I'm no lawyer, but I'm almost 100% sure there is no "uniform manner of evaluating" plea bargains. In any case - once you fire those "bad" teachers, Mike, who's going to replace them? Especially after you raise the retirement age, slash pensions, gut health care, and cut teacher pay by at least 10%?Here’s another fact this newspaper’s fact-checking feature said was "mostly true" — only 17 tenured teachers were fired for incompetence in the last decade. Christie used it to defend the elimination of tenure. The fact of 17 dismissals after trials might be true, but the question is wrong. The right question is: How many teachers leave for any reason? Maybe counseled out. Threatened with embarrassing charges. Figured the job was too tough. The answer — 50 percent in the first five years, up to 75 percent in some states.It’s like characterizing the crime problem by counting only criminal cases that actually go to a verdict when it’s known more than 90 percent of charges are resolved through plea bargains. Most teacher problems also are resolved informally, without trials, inexpensively.Christie’s spokesman, Michael Drewniak, says a comparison between plea bargains and tenure trials is "ridiculous." He says the state lacks a "uniform manner of evaluating" teachers. He also says the governor believes "the vast majority of teachers are doing great work," but blames unions for protecting "bad ones."
Read the whole thing. Braun is one of very few in the state commentariat who actually gets it.
3 comments:
You mean after all that people's won't want to be teachers? Come on they'll be lining up in droves.
You know, there will always be plenty of people willing to take any job for any pay. Despite all the teacher bashing, there will always be people willing to "scab" to get employment. "They," AKA "management," want things this way. People will only stay in the "profession" a couple of years and "move on." Salaries can be kept low, with lousy health benefits and a cheap 401K "retirement" plan. Without a union, "they" can bring teaching salaries down to the Walmart range or lower. If "they" could "outsource" these teaching jobs, "they'd" do it in a New York minute.

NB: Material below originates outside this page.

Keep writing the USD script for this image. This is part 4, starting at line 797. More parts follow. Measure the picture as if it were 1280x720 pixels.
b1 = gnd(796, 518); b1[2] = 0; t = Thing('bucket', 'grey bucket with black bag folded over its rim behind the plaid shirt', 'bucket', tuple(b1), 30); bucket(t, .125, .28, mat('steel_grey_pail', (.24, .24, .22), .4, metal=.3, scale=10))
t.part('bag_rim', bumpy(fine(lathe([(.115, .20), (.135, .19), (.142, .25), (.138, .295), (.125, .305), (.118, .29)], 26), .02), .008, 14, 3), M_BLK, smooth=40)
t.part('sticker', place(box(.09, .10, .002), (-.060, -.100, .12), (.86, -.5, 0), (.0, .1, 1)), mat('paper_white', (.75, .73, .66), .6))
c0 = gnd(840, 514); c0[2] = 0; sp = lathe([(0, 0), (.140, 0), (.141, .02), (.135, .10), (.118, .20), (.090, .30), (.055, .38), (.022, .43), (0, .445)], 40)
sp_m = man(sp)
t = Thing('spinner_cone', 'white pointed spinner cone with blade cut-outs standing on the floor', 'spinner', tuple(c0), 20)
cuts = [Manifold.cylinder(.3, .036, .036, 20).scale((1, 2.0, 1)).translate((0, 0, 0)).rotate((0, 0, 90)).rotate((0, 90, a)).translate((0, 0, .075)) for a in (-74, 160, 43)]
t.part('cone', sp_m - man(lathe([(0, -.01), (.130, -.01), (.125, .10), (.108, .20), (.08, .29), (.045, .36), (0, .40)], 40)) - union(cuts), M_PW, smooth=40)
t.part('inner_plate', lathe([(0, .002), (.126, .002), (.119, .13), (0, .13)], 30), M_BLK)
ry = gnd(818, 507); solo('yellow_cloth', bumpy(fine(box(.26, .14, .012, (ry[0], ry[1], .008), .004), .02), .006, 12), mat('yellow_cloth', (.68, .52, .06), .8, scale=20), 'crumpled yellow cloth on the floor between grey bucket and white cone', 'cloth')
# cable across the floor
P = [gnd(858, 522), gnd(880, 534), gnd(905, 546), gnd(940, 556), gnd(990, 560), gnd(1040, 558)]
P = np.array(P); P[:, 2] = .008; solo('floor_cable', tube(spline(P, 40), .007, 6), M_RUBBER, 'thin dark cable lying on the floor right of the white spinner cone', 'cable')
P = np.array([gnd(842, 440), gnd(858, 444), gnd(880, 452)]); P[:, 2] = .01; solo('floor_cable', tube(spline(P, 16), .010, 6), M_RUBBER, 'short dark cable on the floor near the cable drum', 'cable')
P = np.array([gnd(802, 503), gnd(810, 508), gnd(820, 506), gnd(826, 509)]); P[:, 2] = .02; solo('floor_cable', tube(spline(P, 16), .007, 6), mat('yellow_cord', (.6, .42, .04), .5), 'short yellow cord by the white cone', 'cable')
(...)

Unfortunately joeswell, you're right. The awful part of this is the poorly educated students that will graduate and be incapable of finding a job once all of the teachers who work hard, and actually care, are driven from the profession. As a parent of children who have several more years of schooling, I am concerned. Fortunately, as a teacher who cares about her students as much as her own kids, I feel my kids will be the lucky ones. They at least have parents who care and are able to educate them when the public school system fails. However, with all of the cuts I am about to take to my own pay, I wonder if I will have the time since I will need another job to cover the income loss I am about to incur if this latest bill passes.